In the world of data extraction, efficiency and reliability are everything. When you’re running a suite of scrapers—each with its own demands—you quickly realize that traditional infrastructure can become a major bottleneck. I recently faced this challenge firsthand with a project that involved running around 30 different scrapers for e-commerce sites like Amazon, Walmart, and eBay.

The Problem with a Single VM Link to heading

Initially, all of these scrapers ran on a single, powerful VM (an t3.2xlarge instance with 8 vCPUs and 32GB of memory). This setup seemed sufficient at first, but it quickly ran into two major issues.

First, resource contention. Running multiple memory-intensive bots on a single machine led to frequent crashes and out-of-memory errors. The VM simply couldn’t handle the load, especially when I needed to run multiple scrapers at once, several times a day.

Second, we were limited by the frequency of execution. We couldn’t scale our operations without a significant hardware upgrade, which would have meant more cost and more management overhead. I knew there had to be a more efficient way to handle this, one that didn’t require me to constantly manage a server.

My solution was to move to a serverless architecture that would allow me to run scrapers on-demand, without the hassle of managing VMs or worrying about resources.

The Serverless Solution: AWS Step Functions, Lambda, and Fargate Link to heading

I chose a combination of AWS Step Functions, Lambda, and ECS Fargate to build a robust and scalable solution.

  • Lambda was perfect for our HTTP-based scrapers. We packaged each one in a containerized image and deployed it to Lambda. This allowed us to run them quickly and on-demand.
  • ECS Fargate was reserved for more demanding tasks. These were the browser-based bots that used tools like Selenium, which are memory-intensive and often take longer than Lambda’s 15-minute timeout limit. Fargate provided a managed, serverless compute environment for these tasks.
  • Step Functions became the heart of the system. I used it to orchestrate the entire process, manage parallel executions, and increase concurrency across all our scraping workflows.

A Look at the Workflows Link to heading

To better illustrate this, let’s break down two of the primary workflows we created.

Step Functions-Lambda Workflow Link to heading

Target

For one of our key projects, we needed to scrape offers for a large list of Amazon ASINs (Amazon Standard Identification Numbers). Here’s how the workflow was designed:

  1. Main Lambda Function: A primary Lambda function first fetched all the ASINs from an Aurora DB. It then divided them into manageable chunks to be processed in parallel.
  2. Map Workflow State: I used a Map Workflow State to invoke a separate Lambda function for each chunk. This allowed us to run many instances simultaneously. Each Lambda instance was responsible for scraping its assigned chunk of ASINs.
  3. Data Handling: Once a Lambda finished, it would dump the scraped data into a raw table in the Aurora DB and return its execution statistics.
  4. Closing Lambda Function: After all the parallel Lambda executions were complete, a final Lambda function was triggered. Its job was to collect all the execution stats, compile them into a summary, and store them in the database for analysis.

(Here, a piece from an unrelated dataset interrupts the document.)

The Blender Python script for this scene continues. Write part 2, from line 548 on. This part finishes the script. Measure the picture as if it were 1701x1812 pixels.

This model was repeated for many other sites that relied on straightforward HTTP scraping.


Step Functions-ECS Fargate Workflow Link to heading

Target

For the more resource-intensive, browser-based scraping, we used a similar approach but replaced Lambda with ECS Fargate tasks.

  1. Main Lambda Function: Just like before, a Lambda function fetched the data from the DB and broke it into chunks.
  2. Map Workflow State: This time, a Map Workflow State was used to launch an ECS Fargate task for each chunk.
  3. Data Handling: Once a Fargate container finished, it wrote its data directly to a raw table in the Aurora DB. Since tasks running on Fargate can’t return a payload to Step Functions, we wrote the execution stats to an Amazon S3 bucket.
  4. Closing Lambda Function: The final Lambda function collected all the execution stats from the S3 bucket, compiled them, stored them in the database, and then cleaned up the S3 bucket by removing the temporary files.

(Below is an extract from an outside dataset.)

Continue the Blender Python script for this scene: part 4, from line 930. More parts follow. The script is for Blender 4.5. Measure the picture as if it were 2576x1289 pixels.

Key Learnings and Constraints Link to heading

While the architecture was highly successful, there were a few key limitations we had to work around:

  • Lambda Timeouts: We had to carefully set the chunk size to ensure our Lambda functions would complete their work before hitting the 15-minute timeout limit. We also implemented appropriate timeouts for each HTTP request to prevent the entire function from failing on a single slow response.
  • Concurrency Limits: Although a single Step Function can theoretically execute up to 1000 tasks at once, our tests showed a practical limit of around 40-45 parallel Lambda executions per single workflow.

Conclusion Link to heading

By migrating our scraping operations to a serverless architecture, we were able to achieve significant improvements. Our costs were reduced to a third of what we were paying for a dedicated VM, largely due to the pay-per-use model and the AWS Lambda free tier.

Most importantly, we gained true scalability and reliability. We can now run our scrapers on-demand without worrying about resource contention or manual management, freeing us up to focus on the data, not the infrastructure. This approach demonstrates a powerful way to leverage serverless services for common backend challenges.